An executory interest is any future estate in land which is not a reversion or a remainder. At common law, therefore, such estates were impossible, for the fee simple could not be granted to a person from a future date, unless that date was the termination of some smaller estate.

If, however, the land came within the jurisdiction of the Court of Chancery, these rules were not applied.

Since the courts of law refused to recognize uses and trusts or wills of land, all matters relating thereto were decided by equitable rules; hence either by means of a will, or by means of a use, future estates in fee simple could be created to commence at any future time or to terminate upon the happening of any future event, subject only to the rule against perpetuities.

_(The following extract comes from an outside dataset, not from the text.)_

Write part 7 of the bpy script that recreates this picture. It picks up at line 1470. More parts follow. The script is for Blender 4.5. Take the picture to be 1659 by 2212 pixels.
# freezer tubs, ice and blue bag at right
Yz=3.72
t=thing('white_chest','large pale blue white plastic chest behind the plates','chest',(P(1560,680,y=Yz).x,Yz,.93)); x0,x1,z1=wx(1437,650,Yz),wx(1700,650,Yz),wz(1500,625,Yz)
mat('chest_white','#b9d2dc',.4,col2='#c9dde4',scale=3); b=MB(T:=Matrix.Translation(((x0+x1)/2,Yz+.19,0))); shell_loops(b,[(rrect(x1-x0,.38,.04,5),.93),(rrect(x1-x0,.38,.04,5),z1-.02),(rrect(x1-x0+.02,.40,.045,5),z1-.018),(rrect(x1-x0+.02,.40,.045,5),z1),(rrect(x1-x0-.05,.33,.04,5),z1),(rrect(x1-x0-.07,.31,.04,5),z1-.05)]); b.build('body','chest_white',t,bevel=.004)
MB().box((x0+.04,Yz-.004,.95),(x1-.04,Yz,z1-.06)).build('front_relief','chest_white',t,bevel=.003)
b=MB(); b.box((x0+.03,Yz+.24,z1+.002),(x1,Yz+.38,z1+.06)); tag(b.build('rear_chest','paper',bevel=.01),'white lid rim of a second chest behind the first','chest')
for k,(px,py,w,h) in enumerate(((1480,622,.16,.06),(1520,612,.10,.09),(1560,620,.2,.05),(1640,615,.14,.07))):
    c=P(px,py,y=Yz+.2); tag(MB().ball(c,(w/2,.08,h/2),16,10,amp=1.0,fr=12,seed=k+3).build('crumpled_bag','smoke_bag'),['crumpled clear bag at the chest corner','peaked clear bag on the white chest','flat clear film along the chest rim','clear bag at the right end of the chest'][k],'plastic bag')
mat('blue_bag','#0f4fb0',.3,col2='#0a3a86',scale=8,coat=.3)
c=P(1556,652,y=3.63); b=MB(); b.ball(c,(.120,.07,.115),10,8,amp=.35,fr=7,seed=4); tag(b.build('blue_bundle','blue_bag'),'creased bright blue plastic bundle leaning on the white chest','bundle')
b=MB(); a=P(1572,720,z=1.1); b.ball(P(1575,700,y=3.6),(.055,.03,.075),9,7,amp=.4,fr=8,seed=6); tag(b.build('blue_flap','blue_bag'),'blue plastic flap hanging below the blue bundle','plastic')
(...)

Executory interests are, therefore, of two kinds: -

(1) Shifting and springing uses.

A very common example of a shifting use occurs in marriage settlements. The settlement is usually made before the marriage (for otherwise there is no consideration); and provision should therefore be made for the land remaining the property of the settlor, if the marriage does not take place. Thus -

A (the settlor) grants land to T and his heirs to the use of A and his heirs until the marriage of B and C, and, after the solemnization thereof, to the use of B for life, with remainder to the use of the sons of the marriage in tail, etc. (a).

The result of this was, in early times, that the fee simple passed to T, and the common law courts would not recognize any of the other provisions of the settlement: but the Court of Chancery compelled T to hold his legal estate to the use of A until the marriage, and then to the use of B and his children, etc.

Legal estates can now be given by means of a shifting use. For since the Statute of Uses the person who has the use has the legal estate.

Thus, in the last example, A gets the legal estate in fee simple; but, on the happening of the marriage, the fee simple passes away from A, and vests in B for life, etc.

T has no estate at all (b).

(2) Executory devise. Example -

A testator devises land to his daughter if she shall attain 21 or marry. The testator dies when daughter is aged 10. This is an executory devise to the daughter. Until the daughter reaches 21 or marries, the land is undisposed of, and vests in the testator's eldest son in fee simple, but, on the happening of either of those events, the fee simple vests in the daughter.

Executory interests being free from the common law rules which restricted the creation of contingent remainders, have always been especially liable to be destroyed by the rule against perpetuities. The very greatest care should therefore be taken, when creating executory interests, to ensure that the future estate must in every possible event vest within a life in being and 21 years thereafter.

(a) See the form of a settlement on p. 332.

(b) Before 1860 T was said to have a scintilla juris, or mere spark of seisin, left in him, in order that he might be " seised to the use " of B when the marriage took place, and thus enable the Statute of uses to apply.